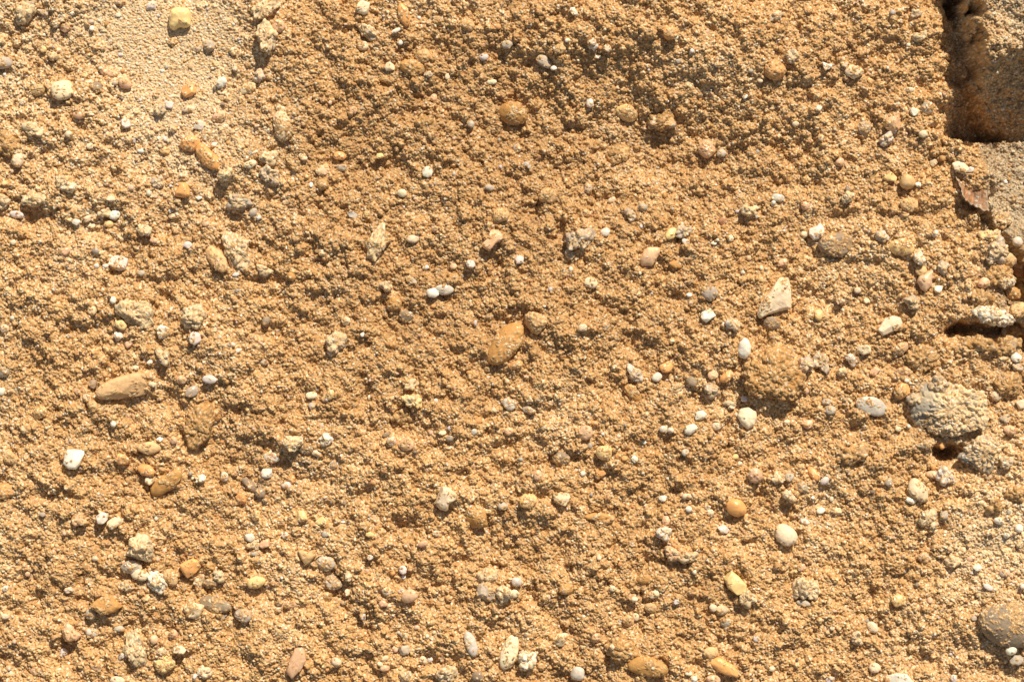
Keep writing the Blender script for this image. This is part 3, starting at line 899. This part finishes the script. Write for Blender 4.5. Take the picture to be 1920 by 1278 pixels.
OUTLINES = {   # traced plan outlines of the stones with a shape of their own
    (1452, 560): [(1461, 520), (1479, 520), (1483, 550), (1484, 579), (1462, 584), (1440, 590), (1424, 598), (1419, 588), (1425, 570), (1442, 547)],
    (228, 723): [(180, 736), (189, 722), (205, 712), (230, 703), (258, 697), (270, 700), (276, 722), (274, 738), (255, 743), (225, 748), (195, 748), (182, 744)],
    (138, 858): [(128, 839), (158, 840), (158, 852), (151, 870), (143, 879), (130, 879), (119, 870), (121, 852)],
    (357, 1066): [(336, 1058), (345, 1052), (362, 1046), (374, 1050), (377, 1062), (368, 1073), (352, 1084), (343, 1072)],
    (198, 1134): [(168, 1135), (182, 1122), (203, 1112), (216, 1124), (230, 1136), (214, 1147), (192, 1152)],
    (134, 1184): [(118, 1180), (124, 1166), (136, 1165), (140, 1178), (152, 1190), (146, 1198), (130, 1202), (117, 1196)],
    (576, 1043): [(558, 1031), (566, 1029), (576, 1034), (592, 1029), (593, 1040), (583, 1052), (573, 1059), (565, 1048)],
    (555, 1239): [(566, 1203), (572, 1222), (574, 1238), (566, 1254), (547, 1273), (535, 1256), (543, 1236), (552, 1215)],
    (836, 937): [(826, 911), (842, 913), (856, 925), (855, 936), (843, 944), (838, 958), (824, 955), (815, 944), (819, 930)],
    (1402, 784): [(1382, 779), (1388, 766), (1404, 763), (1417, 769), (1419, 783), (1414, 797), (1402, 804), (1391, 796)],
    (1735, 528): [(1718, 527), (1722, 518), (1737, 511), (1746, 507), (1750, 520), (1747, 535), (1735, 549), (1726, 543)],
    (1395, 653): [(1395, 632), (1404, 638), (1409, 650), (1407, 665), (1397, 674), (1386, 670), (1382, 659), (1387, 642)],
    (1219, 481): [(1213, 464), (1235, 463), (1237, 473), (1231, 487), (1224, 499), (1202, 498), (1200, 487), (1207, 472)],
    (924, 449): [(920, 430), (933, 430), (944, 441), (943, 448), (930, 456), (919, 469), (907, 466), (902, 458), (914, 447)],
    (1532, 434): [(1538, 417), (1546, 428), (1546, 438), (1536, 448), (1525, 451), (1516, 440), (1517, 429), (1530, 424)],
    (1565, 460): [(1532, 460), (1536, 450), (1550, 439), (1575, 437), (1597, 443), (1598, 454), (1594, 470), (1580, 482), (1560, 480), (1540, 472)],
    (343, 357): [(340, 341), (350, 342), (356, 354), (357, 367), (345, 371), (330, 369), (328, 362)],
    (1670, 611): [(1658, 597), (1672, 592), (1688, 595), (1693, 606), (1688, 617), (1668, 624), (1654, 630), (1645, 618), (1652, 608)],
    (338, 35): [(317, 30), (320, 20), (332, 13), (352, 16), (358, 25), (358, 48), (348, 53), (336, 53), (325, 57), (318, 50)],
    (251, 589): [(216, 580), (228, 566), (250, 568), (278, 570), (280, 582), (284, 598), (290, 608), (275, 614), (250, 606), (230, 594)],
    (363, 596): [(345, 585), (356, 574), (375, 573), (381, 590), (376, 608), (366, 618), (350, 610), (343, 600)],
    (1378, 1090): [(1356, 1080), (1360, 1070), (1369, 1067), (1386, 1080), (1400, 1096), (1398, 1110), (1382, 1115), (1364, 1101)],
    (1358, 1248): [(1329, 1242), (1338, 1232), (1348, 1230), (1370, 1243), (1385, 1258), (1384, 1270), (1372, 1268), (1345, 1258)],
    (1780, 768): [(1702, 745), (1728, 724), (1760, 716), (1790, 722), (1812, 728), (1838, 733), (1850, 752), (1853, 785), (1846, 800), (1815, 806), (1780, 815), (1750, 806), (1722, 796), (1705, 772)],
    (1866, 594): [(1822, 586), (1834, 576), (1862, 580), (1885, 584), (1898, 592), (1904, 602), (1890, 611), (1865, 608), (1840, 598)],
    (1893, 1170): [],
    (705, 458): [(716, 415), (723, 420), (724, 440), (718, 465), (706, 482), (694, 500), (682, 499), (686, 480), (692, 455), (703, 435)],
    (1553, 123): [(1542, 116), (1552, 120), (1563, 119), (1557, 128), (1546, 134), (1544, 127)],
    (1685, 1270): [(1665, 1266), (1680, 1261), (1700, 1262), (1712, 1277), (1708, 1292), (1680, 1294), (1668, 1282)],
}
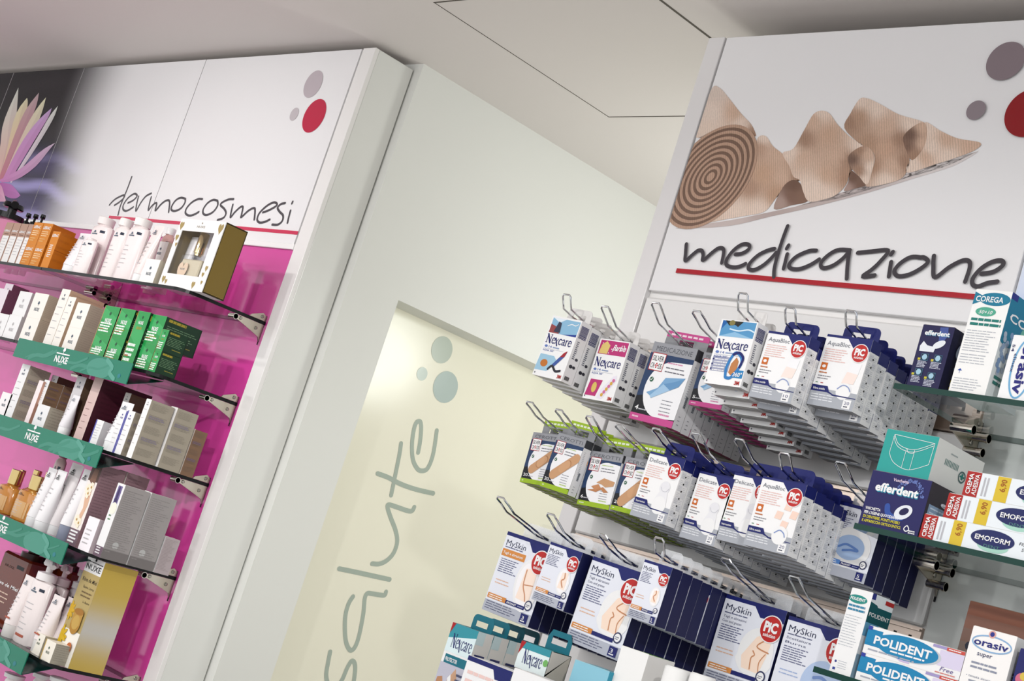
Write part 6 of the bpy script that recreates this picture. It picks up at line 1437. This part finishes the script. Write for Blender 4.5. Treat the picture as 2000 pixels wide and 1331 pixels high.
def side_prot(cv): cv.rect(0, 0.88, 0.5, 1, S(214, 236, 238), 1); barcode(cv, 0.15, 0.8, 0.42, 0.8, S(70, 76, 130))
pa = atY((885, 1217), -0.31); pb = atY((936, 1233), -0.31)
pw, ph = pb.x - pa.x, (pa.z + pb.z) / 2 - LZ
root, hz = hangbox(pw, ph, 0.034, front_prot, side_prot, PB, S(210, 208, 204), S(238, 236, 230), TNX)
root.name = 'tape_box'
for i in range(4):
    lab = ('front', 'second', 'third', 'rearmost')[i] + ' white and teal tape box in the row of four at bottom left'
    loc = (pa.x + pw / 2, -0.31 + i * 0.0355, LZ)
    if i == 0: root.location = loc; tag(root, lab, 'box', 'teal tabbed tape boxes')
    else: dup(root, loc, lab)
def front_picbox(cv):
    cv.poly(((0, 0.95), (0.6, 0.95), (0.68, 0.86), (1, 0.86), (1, 1), (0, 1)), NAVY, 1); pic(cv, 0.85, 0.72, 0.12, 4); cv.lines(0.08, 0.82, 0.6, 2, 0.09, 0.035, S(240, 206, 200), 2, 3, 0.1); cv.rect(0.06, 0.36, 0.18, 0.56, S(236, 160, 110), 2); cv.ell(0.12, 0.46, 0.035, WHITE, 3); cv.lines(0.22, 0.5, 0.4, 2, 0.1, 0.035, S(150, 150, 190), 2, 4)
ca, cb = atY((915, 1283), -0.372), atY((1002.5, 1310.5), -0.372)
carton_m('white box with navy top and round red logo, before the tape boxes', (ca.x + cb.x) / 2, -0.372, LZ, cb.x - ca.x, 0.05, (ca.z + cb.z) / 2 - LZ, PB, S(30, 34, 86), front_picbox, None, group=None)
ca, cb = atY((1005, 1306), -0.372), atY((1080, 1332), -0.372)
carton_m('white box with blue shape, before the paper tape roll', (ca.x + cb.x) / 2, -0.372, LZ, cb.x - ca.x, 0.04, (ca.z + cb.z) / 2 - LZ, PB, PB, lambda cv: cv.poly(((0.15, 0), (0.18, 0.55), (0.3, 0.7), (1, 0.72), (1, 0)), S(30, 70, 190), 2), None)
# die-cut tape carton with roll inside
ta, tb = atY((1020, 1251), -0.31), atY((1077.5, 1273), -0.31)
tw, tht = tb.x - ta.x, (ta.z + tb.z) / 2 - LZ
tr = thing('tape_carton', 'open teal and white tape carton with a white roll showing', 'box', (ta.x + tw / 2, -0.31, LZ))
b = MB(); d = 0.045
b.box(-tw / 2, tw / 2, d - 0.001, d, 0, tht, S(226, 222, 214)); b.box(-tw / 2, tw / 2, 0, d, 0, 0.002, S(226, 222, 214)); b.box(-tw / 2, tw / 2, 0.004, d, tht - 0.001, tht, S(60, 160, 170))
b.box(-tw / 2, tw / 2, 0, 0.001, tht * 0.78, tht, S(226, 238, 238)); b.box(-tw / 2, tw / 2, 0, 0.001, 0, tht * 0.2, S(226, 238, 238))
for s_ in (-1, 1):
    x = s_ * tw / 2
    b.face(((x, 0, tht * .8), (x, d, tht), (x, d, 0), (x, d * .75, 0), (x, d * .55, tht * .4)), S(214, 206, 192)); b.face(((x, 0, tht * .78), (x, 0, tht), (x, d, tht)), S(222, 216, 206))
cv = Canvas(b, (-tw / 2, 0, tht * 0.78), (1, 0, 0), (0, 0, 1), tw, tht * 0.22)
cv.rect(0, 0.75, 1, 1, S(60, 168, 184), 1); cv.poly(((0, 1), (0.16, 1), (0, 0.5)), S(196, 30, 40), 2); serif_word(cv, 0.2, 0.25, 0.62, 0.5, DB); cv.ell(0.93, 0.5, 0.08, S(130, 200, 110), 3)
b.build('carton', tr)
b = MB()
for P in ([(-.4, 0), (-.4, .6), (-.3, 1), (-.25, 1), (-.25, 0)], [(.4, 0), (.4, .6), (.3, 1), (.25, 1), (.25, 0)], [(-.25, .7), (.25, .7), (.25, 1), (-.25, 1)], [(-.25, 0), (.25, 0), (.25, .3), (-.25, .3)]):
    for y in (d - 0.0002, d + 0.0004): b.face([(x * tw, y, tht + z * 0.03) for x, z in P], TNX)
b.build('hang_tab', tr)
rl = thing('tape_roll', 'white paper tape roll inside the open teal carton', 'tape', (ta.x + tw / 2, -0.29, LZ + 0.0025))
b = MB(); b.lathe([(0.012, 0), (0.02, 0), (0.02, tht * .5), (0.019, tht * .52), (0.011, tht * .52)], 0, 0, S(244, 244, 242), 'matte'); b.build('paper_winding', rl, None, True)
b = MB(); b.lathe([(0.0203, 0.003), (0.0203, 0.007)], 0, 0, TNX, 'gloss'); b.build('teal_rim', rl, None, True)
ga, g2 = atY((1124, 1289), -0.31), atY((1191, 1313), -0.31)
carton_m('light blue gel carton with dark wording at the bottom edge', (ga.x + g2.x) / 2, -0.31, LZ, g2.x - ga.x, 0.05, (ga.z + g2.z) / 2 - LZ, S(150, 212, 232), S(60, 170, 200), lambda cv: (cv.text('GEL', 0.08, 0.72, 0.24, 0.12, S(24, 70, 110), 3, 0.01), cv.text('Igiene Mani', 0.08, 0.5, 0.84, 0.12, S(24, 70, 110), 3, 0.01)), None)
pa, pb = atY((1215, 1261), -0.3), atY((1267.5, 1280), -0.3)
carton_m('white carton with thin grey wording and green top edge, bottom middle', (pa.x + pb.x) / 2, -0.3, LZ, pb.x - pa.x, 0.06, (pa.z + pb.z) / 2 - LZ, S(240, 240, 238), S(236, 234, 230), lambda cv: (cv.text('Proctocid', 0.08, 0.58, 0.84, 0.12, S(130, 130, 134), 3), cv.lines(0.08, 0.42, 0.6, 3, 0.08, 0.02, S(236, 190, 186), 2, 3)), lambda cv: cv.lines(0.2, 0.6, 0.5, 4, 0.08, 0.03, S(220, 160, 150), 2, 2), S(130, 200, 70))
for k, (p, q) in enumerate((((1288, 1298), (1332, 1304)), ((1338, 1312), (1380, 1318)))):
    a, c = atY(p, -0.32), atY(q, -0.32); r_ = (c.x - a.x) / 2
    o = thing('jar', ('left', 'right')[k] + ' white round container in front of the dark dressing boxes, bottom edge', 'jar', ((a.x + c.x) / 2, -0.32 + r_, LZ), 'white round containers')
    h = (a.z + c.z) / 2 - LZ
    b = MB(); b.lathe([(r_ * .94, 0), (r_ * .96, h * .5), (r_ * .9, h * .52)], 0, 0, S(232, 231, 228)); b.build('jar_body', o, None, True)
    b = MB(); b.lathe([(r_, h * .5), (r_, h - 0.002), (r_ - 0.002, h)], 0, 0, S(242, 242, 240)); b.build('lid', o, None, True)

▸ Required task
From the data above, gather every line that includes the word "picture".

▸ Expected answer
Keep writing the Blender script for this image. This is part 3, starting at line 899. This part finishes the script. Write for Blender 4.5. Take the picture to be 1920 by 1278 pixels.
Write part 6 of the bpy script that recreates this picture. It picks up at line 1437. This part finishes the script. Write for Blender 4.5. Treat the picture as 2000 pixels wide and 1331 pixels high.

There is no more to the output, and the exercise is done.